Specialized Financial Products
These companies help if you need a particular financial service with which a bank cannot help. The NBFCs excel in areas including leasing, microfinancing, asset finance, and more. It is beneficial for SMEs or small businesses who need to raise funds for expansion.
Swift Processing
These institutes are known for their fast processing. They do not have a long, stringent application process, so you can expect your loan approvals to get through much quicker than traditional banks. If you are looking for quick funds, NBFCs are your best bet.
Faster Technical Adaption
These institutes are fintech-friendly. It means that they quickly adapt to the latest technical upgrades. You can conveniently manage your loans and finances through customer-friendly digital platforms.
Tailor-Made Solutions
Another benefit of using NBFCs is that they offer tailor-made solutions for their customers. So, even if you want alterations in the banking services or products that they offer, they will certainly offer the best solutions.
Better Customer Service
Owing to the provision of faster processing, and tailor-made services, it is needless to mention that NBFCs offer better customer service. Moreover, if your choice of company is wise, you get 24×7 customer support services and answers to all your queries.
Risks and Challenges
There are always two sides to a coin, and along with the tremendous benefits, there are a few risks and challenges involved in opting for NBFCs. Different risks involved and the challenges they face are:
- NBFCs have limited liquidity options, as they do not have access to demand deposits. So, unlike traditional banks, they often struggle with raising sufficient capital to meet the growing demand of their clients.
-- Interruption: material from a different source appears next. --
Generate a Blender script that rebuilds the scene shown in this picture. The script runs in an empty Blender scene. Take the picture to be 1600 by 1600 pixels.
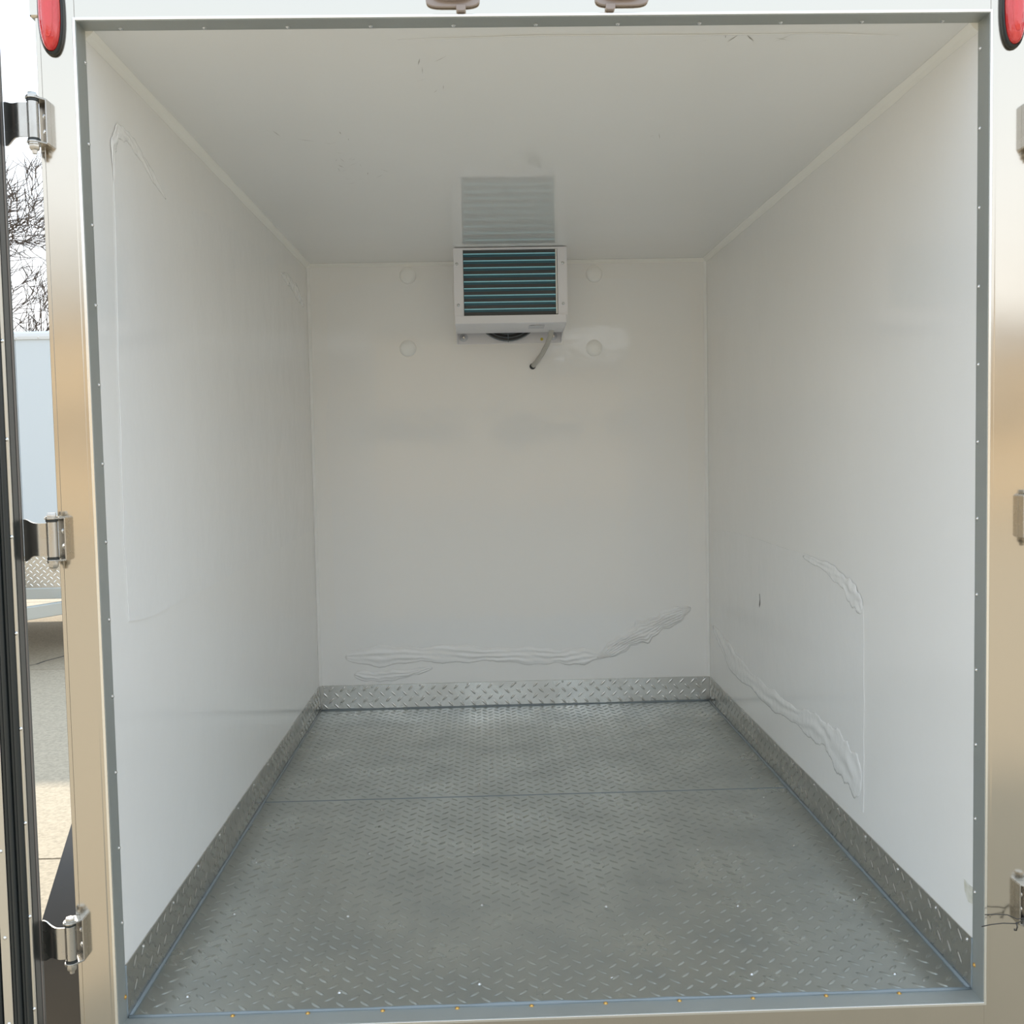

- The regulatory framework for the NBFCs is stringent, so their compliance cost may increase. It will eventually restrict their expansion, and their ability to offer wider and better services to their clients.
- NBFCs work with industries that fall under the riskier category, like startups or individuals with low-income graphs. Thus, there are higher chances of defaults, which can threaten the workability of these institutes.
These are a few risks involved in indulging with non-banking financial companies. So, it is advisable to do proper research and associate only with trusted names that offer a safer environment.
Current Trends in the NBFC Sector & Future Scope
In recent times, the NBFC sector has rapidly evolved and shown diverse growth. Especially in the lower-income sector, like SMEs and microfinancing, these companies have emerged as a boon that offers capital funds quickly and without any chaotic application process.
Moreover, they are adapting swiftly to the digital-first models, and making use of technologies, like artificial intelligence to reach more customers.
In the coming years, the fintech integration is expected to revolutionize their operations and change the way these companies currently work. This integration will help with faster loan processing, more possibility of customizations in services, and a customer-friendly experience.
This dynamic combination of technical integration and fintech involvement is driving the future of NBFCs and showing a promising growth market in the coming future.
Also read – 10 Best Online Banks in the USA
Conclusion
Owing to the benefits and significance of NBFCs in the financial market, it is fair to say that they are strong players in this domain. They offer a safe environment for wealth management and help individuals and businesses to raise funds swiftly to meet their financial requirements.
While there are a few risks and challenges involved, the future of non-banking financial companies seems promising due to rapid technical innovations and fintech integration.
If you also plan to opt for NBFCs over traditional banks, it is advisable to first sort and have full clarity about your requirements. Based on that, explore and choose a company with an excellent track record and finances will never be a hindrance to your growth!